Unblocked, unchained
Debate over whether bitcoin will ever rival regulated coinage is giving way to that of how Blockchain could subvert the relationship between data security and personal finance. This is in part due to the ability
 of Blockchain to encrypt ‘smart contracts’ that track everything from data, to bulk commodities such as rice, to rare diamonds. Consumers could, for instance, benefit from smart contracts that embed supply chain timelines in the barcodes of supermarket products, allowing them to monitor sustainable sourcing.
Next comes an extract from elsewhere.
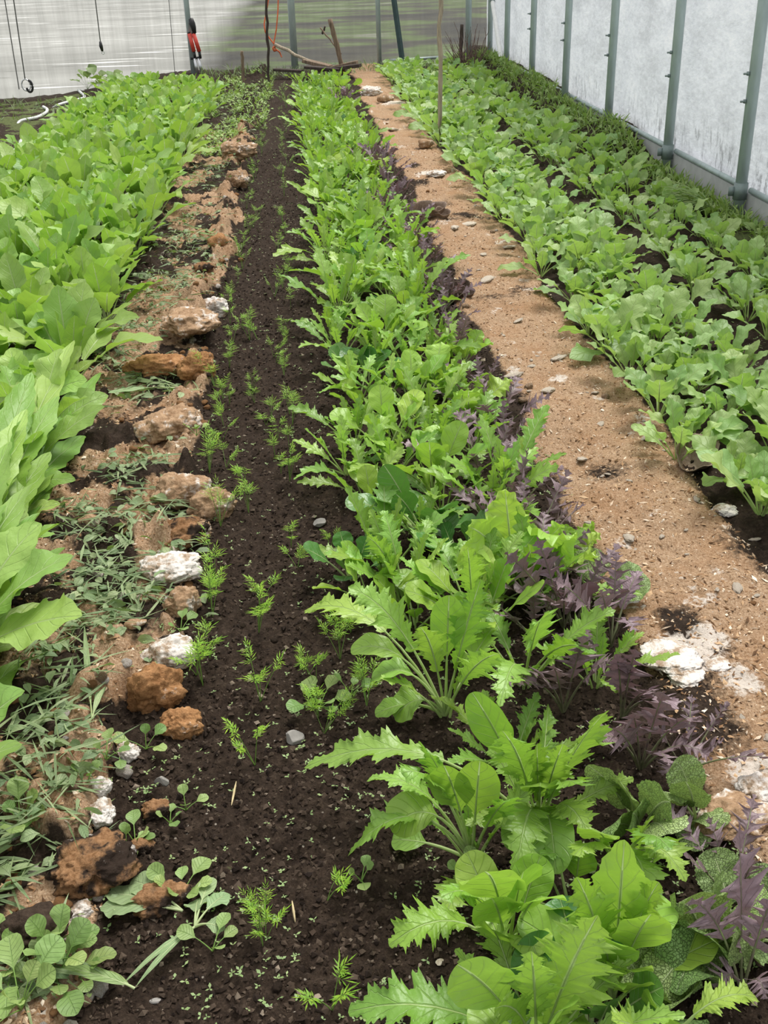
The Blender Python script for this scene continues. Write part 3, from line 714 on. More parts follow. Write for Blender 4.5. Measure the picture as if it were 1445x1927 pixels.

Start Network, an international NGO network that works
 with donors to tackle global humanitarian crises, is an organisation exploring the use of Aidcoin, a digital currency converted from original donations that can quickly target areas of need at the point of emergency. In this case, a smart contract could allow each unit of Aidcoin to be tracked from the moment it enters a fund, to the moment it leaves, ensuring full accountability while drastically reducing response times to humanitarian aid.
Jonathan Chester, founder
 and president of digital payroll service Bitwage, believes Blockchain is in many ways a cure for the bureaucratic ills of banking infrastructure. He says bitcoin challenges the idea that people need an authority to hold their financial assets, let alone enshrine currency with sovereign value.

“The whole idea of the Blockchain is to remove intermediaries from a process. By doing so, you can do things like have faster, cheaper payments. As a result, what’s happening is that instead of the bank being the intermediary, the Blockchain is actually the intermediary,” he says.

“If you have 
a culture in the Middle East where women are not allowed to be out
by themselves or purchase things
by themselves, then you essentially provide these women with the ability to receive their wages
and hold their funds and use it themselves, for themselves. I believe it is bitcoin that enables that.”

Rulli shares this belief, and thinks Blockchain should be regarded as a tool for development in underprivileged countries worldwide. “I do believe the concept of a trust-less technology allows people to surpass the hurdles inherited by ancient traditions, establishment and legacy, creating a new platform where they can negotiate and prosper with new ideas and values,” he comments.

A DCF classroom based in Herat
A DCF classroom based in Herat

Keep the change
Mahboob’s next step is to take the success of DCF in Afghanistan to other parts of the world where women’s access to technology and economic awareness are limited
 by patriarchal norms. The DCF is starting a new partnership with NGOs in Mexico that sets out to teach coding skills to around 500 female students. Consistently, it is this nexus of technology and finance that Mahboob says is allowing individuals to become free agents in the 21st century, irrespective of gender, race or nationality.

“As far as empowerment goes, Blockchain will be very useful in developing countries, because many of these people don’t have access to a bank account, or don’t trust a bank.” Some of Yalda’s peers have been forced to withdraw from Mahboob’s classes, a fact sufficiently recurrent to engender both her gratitude and anger.

“This is a man’s society. Women and girls simply cannot work, learn, or be out of the home. Leaving home is a security problem for women, but the limitations on women are always around the home,” she says.

Yet, Mahboob’s legacy has
 left Yalda with the prospect of a different future, one in which she sees herself financing a degree in computer science before becoming
 a programmer or web designer. Blockchain is helping to redefine the concept of financial access for people who are used to being ignored or have been left unbanked. And, in
 a world where interconnectedness opens up new opportunities, digital access and education is a crucial step forwards. Yalda knows it well.

“I just hope all girls can one day come to school and learn how to use this technology and connect with people, really just so they can introduce themselves to the real world.”